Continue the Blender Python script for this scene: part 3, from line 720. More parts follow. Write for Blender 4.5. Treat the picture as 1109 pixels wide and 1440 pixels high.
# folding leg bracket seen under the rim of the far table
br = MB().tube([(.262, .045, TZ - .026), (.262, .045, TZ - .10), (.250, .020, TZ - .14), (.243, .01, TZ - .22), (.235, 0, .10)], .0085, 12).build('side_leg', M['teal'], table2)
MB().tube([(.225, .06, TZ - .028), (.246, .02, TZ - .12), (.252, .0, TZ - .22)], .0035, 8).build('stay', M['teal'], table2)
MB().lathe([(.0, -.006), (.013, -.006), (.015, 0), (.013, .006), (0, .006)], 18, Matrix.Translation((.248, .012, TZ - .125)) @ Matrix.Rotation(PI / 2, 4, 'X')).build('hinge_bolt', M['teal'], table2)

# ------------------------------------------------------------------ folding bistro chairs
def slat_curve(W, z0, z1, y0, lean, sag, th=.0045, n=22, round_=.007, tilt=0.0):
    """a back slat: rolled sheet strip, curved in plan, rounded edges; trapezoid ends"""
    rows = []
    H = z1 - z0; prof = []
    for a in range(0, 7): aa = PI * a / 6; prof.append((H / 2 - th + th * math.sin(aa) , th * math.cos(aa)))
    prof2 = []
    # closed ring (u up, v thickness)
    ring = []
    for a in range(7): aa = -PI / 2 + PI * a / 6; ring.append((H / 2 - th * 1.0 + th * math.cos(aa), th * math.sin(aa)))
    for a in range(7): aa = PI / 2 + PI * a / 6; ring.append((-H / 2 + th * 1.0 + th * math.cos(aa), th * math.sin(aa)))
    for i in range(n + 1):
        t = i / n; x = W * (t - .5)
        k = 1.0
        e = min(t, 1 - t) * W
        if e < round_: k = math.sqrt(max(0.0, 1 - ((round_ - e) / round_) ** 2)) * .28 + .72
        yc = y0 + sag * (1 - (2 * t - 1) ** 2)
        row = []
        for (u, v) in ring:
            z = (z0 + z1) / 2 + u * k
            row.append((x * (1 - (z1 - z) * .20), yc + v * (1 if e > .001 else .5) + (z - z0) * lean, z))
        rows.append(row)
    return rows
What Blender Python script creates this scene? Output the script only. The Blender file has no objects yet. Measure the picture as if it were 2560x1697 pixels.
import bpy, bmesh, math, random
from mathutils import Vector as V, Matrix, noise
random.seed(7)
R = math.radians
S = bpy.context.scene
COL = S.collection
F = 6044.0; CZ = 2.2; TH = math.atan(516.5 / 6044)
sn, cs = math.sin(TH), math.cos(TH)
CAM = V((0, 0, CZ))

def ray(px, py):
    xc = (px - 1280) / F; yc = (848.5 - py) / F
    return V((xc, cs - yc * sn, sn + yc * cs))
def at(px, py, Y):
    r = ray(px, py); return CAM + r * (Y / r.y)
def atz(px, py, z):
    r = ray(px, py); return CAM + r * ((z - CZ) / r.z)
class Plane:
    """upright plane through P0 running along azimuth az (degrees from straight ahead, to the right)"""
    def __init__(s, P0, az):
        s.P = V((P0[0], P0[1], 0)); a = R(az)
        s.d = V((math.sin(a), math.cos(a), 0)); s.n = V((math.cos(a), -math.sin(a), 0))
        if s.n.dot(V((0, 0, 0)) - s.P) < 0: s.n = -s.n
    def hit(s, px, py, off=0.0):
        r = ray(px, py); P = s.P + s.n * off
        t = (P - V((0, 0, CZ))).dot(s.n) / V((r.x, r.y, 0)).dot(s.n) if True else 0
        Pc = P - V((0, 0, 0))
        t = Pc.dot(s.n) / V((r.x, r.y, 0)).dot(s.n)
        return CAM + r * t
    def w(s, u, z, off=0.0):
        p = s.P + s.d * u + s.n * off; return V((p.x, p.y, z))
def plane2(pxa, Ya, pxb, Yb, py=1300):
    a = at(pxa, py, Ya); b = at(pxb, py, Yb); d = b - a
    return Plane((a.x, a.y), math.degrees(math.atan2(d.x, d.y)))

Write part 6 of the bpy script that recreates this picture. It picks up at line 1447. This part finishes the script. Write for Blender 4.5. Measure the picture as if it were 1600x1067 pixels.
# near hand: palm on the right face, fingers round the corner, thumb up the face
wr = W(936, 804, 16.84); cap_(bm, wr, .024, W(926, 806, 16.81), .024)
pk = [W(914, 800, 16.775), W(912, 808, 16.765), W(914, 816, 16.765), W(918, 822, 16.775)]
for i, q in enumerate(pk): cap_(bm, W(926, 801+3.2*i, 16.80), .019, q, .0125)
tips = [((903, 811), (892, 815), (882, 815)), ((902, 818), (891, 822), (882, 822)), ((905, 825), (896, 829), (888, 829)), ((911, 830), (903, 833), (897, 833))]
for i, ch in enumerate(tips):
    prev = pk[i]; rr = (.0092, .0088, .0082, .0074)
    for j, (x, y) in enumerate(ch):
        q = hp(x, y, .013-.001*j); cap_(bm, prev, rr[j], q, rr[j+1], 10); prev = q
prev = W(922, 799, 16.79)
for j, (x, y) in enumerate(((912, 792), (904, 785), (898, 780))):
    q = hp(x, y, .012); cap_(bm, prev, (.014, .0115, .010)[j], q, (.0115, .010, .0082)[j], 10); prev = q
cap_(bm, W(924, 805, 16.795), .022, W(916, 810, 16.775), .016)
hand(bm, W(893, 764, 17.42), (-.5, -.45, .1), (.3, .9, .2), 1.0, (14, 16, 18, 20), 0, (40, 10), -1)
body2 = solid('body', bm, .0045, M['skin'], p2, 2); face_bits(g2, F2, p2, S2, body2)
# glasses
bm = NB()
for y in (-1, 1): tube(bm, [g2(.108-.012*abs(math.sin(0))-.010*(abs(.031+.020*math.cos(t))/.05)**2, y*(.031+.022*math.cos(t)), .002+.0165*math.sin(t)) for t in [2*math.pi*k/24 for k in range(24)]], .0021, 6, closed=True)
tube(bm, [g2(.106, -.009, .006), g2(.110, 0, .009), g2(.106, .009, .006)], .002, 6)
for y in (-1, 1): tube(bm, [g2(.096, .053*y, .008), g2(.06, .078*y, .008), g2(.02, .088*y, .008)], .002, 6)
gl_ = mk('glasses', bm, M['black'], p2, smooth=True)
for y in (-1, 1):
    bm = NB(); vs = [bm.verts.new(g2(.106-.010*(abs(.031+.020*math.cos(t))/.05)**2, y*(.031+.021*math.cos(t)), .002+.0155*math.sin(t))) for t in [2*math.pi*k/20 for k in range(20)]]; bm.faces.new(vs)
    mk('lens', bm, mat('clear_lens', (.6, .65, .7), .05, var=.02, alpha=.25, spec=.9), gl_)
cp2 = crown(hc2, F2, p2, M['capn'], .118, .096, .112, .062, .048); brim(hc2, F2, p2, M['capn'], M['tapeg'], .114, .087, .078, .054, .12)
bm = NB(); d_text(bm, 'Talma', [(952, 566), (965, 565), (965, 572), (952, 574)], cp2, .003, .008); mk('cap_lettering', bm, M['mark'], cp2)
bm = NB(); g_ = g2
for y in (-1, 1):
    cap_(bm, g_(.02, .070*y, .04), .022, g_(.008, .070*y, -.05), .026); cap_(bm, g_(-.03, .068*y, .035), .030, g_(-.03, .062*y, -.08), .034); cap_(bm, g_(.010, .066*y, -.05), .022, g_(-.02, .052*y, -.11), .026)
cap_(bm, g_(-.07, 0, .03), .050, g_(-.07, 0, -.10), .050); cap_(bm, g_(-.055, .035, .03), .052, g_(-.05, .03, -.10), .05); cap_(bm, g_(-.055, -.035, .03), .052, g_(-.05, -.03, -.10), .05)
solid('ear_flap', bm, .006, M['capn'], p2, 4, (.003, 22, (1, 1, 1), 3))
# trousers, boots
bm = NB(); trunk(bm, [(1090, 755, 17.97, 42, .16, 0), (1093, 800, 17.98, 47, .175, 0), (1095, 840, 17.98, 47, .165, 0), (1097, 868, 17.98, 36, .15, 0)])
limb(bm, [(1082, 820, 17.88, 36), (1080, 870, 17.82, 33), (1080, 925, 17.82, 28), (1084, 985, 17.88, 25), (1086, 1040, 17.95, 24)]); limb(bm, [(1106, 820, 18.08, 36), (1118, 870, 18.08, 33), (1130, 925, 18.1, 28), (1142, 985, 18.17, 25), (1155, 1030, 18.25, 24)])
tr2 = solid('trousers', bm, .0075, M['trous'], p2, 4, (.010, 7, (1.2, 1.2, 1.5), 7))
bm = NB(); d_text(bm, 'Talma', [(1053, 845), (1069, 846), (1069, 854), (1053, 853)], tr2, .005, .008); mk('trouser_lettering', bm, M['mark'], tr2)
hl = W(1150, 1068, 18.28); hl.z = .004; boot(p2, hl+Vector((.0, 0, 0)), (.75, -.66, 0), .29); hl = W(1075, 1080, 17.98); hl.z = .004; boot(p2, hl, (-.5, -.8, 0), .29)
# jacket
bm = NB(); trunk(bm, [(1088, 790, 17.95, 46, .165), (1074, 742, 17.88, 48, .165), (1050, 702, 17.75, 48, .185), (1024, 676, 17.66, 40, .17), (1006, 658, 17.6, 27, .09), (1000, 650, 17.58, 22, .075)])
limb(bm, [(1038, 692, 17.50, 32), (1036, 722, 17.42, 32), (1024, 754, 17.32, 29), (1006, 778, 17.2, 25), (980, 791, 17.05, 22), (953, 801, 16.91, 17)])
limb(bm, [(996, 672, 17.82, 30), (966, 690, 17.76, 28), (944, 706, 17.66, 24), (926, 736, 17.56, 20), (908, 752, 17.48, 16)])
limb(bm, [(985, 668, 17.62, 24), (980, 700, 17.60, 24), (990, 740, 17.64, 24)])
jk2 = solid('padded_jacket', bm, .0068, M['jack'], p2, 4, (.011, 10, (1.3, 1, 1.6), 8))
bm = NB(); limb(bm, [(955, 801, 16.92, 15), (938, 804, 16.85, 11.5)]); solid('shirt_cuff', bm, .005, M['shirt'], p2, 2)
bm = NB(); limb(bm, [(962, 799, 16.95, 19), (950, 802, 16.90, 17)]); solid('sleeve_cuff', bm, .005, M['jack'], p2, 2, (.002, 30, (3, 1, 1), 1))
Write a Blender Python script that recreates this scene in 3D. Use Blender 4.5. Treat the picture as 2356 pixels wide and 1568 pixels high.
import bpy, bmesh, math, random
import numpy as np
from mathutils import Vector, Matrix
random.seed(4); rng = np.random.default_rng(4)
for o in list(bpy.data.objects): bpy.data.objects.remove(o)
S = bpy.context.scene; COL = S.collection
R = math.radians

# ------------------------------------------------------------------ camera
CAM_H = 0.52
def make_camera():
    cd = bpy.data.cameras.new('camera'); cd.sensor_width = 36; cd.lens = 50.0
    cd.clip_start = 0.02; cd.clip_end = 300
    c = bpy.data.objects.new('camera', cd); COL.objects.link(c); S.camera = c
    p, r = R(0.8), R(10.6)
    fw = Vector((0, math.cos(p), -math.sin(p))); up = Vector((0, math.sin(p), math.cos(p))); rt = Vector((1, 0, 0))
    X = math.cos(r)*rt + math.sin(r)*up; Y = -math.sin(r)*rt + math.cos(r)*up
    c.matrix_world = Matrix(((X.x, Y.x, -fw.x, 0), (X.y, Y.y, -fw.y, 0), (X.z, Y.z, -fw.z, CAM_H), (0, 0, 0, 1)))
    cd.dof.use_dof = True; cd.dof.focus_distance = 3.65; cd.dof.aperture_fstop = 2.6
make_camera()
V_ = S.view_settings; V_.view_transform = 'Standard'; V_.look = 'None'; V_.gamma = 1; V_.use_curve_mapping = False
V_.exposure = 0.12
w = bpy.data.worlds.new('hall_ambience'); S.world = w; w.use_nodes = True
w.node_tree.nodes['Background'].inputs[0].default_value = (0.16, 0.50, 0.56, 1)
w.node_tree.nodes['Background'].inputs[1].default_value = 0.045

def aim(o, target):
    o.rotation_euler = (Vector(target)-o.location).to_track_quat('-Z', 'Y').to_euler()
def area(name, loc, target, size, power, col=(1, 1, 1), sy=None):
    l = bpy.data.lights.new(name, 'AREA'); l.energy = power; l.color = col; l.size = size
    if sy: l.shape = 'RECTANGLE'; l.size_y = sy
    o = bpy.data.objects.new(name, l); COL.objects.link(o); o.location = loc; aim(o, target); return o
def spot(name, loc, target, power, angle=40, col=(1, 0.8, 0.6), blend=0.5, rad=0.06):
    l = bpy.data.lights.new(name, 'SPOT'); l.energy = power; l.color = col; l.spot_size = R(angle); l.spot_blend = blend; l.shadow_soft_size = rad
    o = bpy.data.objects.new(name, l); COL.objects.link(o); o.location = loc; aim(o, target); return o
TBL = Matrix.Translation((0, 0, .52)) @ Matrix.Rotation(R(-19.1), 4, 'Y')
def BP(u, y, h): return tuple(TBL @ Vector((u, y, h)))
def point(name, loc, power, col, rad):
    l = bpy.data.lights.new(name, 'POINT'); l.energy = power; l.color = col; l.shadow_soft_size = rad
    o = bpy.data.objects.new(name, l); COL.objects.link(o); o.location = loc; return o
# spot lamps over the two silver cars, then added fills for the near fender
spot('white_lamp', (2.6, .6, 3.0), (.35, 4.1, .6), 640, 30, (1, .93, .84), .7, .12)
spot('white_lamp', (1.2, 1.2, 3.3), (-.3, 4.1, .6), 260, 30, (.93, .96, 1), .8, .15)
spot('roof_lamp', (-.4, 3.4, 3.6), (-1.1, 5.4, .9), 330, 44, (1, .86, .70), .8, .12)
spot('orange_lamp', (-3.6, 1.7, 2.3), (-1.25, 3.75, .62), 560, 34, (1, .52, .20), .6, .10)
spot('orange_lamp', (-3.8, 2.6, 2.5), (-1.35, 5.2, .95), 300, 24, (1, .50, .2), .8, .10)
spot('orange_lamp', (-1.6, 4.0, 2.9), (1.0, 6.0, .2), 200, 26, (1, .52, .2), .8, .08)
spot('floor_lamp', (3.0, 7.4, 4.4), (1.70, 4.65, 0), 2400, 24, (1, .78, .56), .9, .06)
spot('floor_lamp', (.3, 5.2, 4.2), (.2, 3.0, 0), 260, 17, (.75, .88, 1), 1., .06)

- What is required
Reproduce the lines exactly, from the line that contains "What Blender Python" through the line that contains "CAM = V((0, 0, CZ))", and nothing more.

- Response to the exercise
What Blender Python script creates this scene? Output the script only. The Blender file has no objects yet. Measure the picture as if it were 2560x1697 pixels.
import bpy, bmesh, math, random
from mathutils import Vector as V, Matrix, noise
random.seed(7)
R = math.radians
S = bpy.context.scene
COL = S.collection
F = 6044.0; CZ = 2.2; TH = math.atan(516.5 / 6044)
sn, cs = math.sin(TH), math.cos(TH)
CAM = V((0, 0, CZ))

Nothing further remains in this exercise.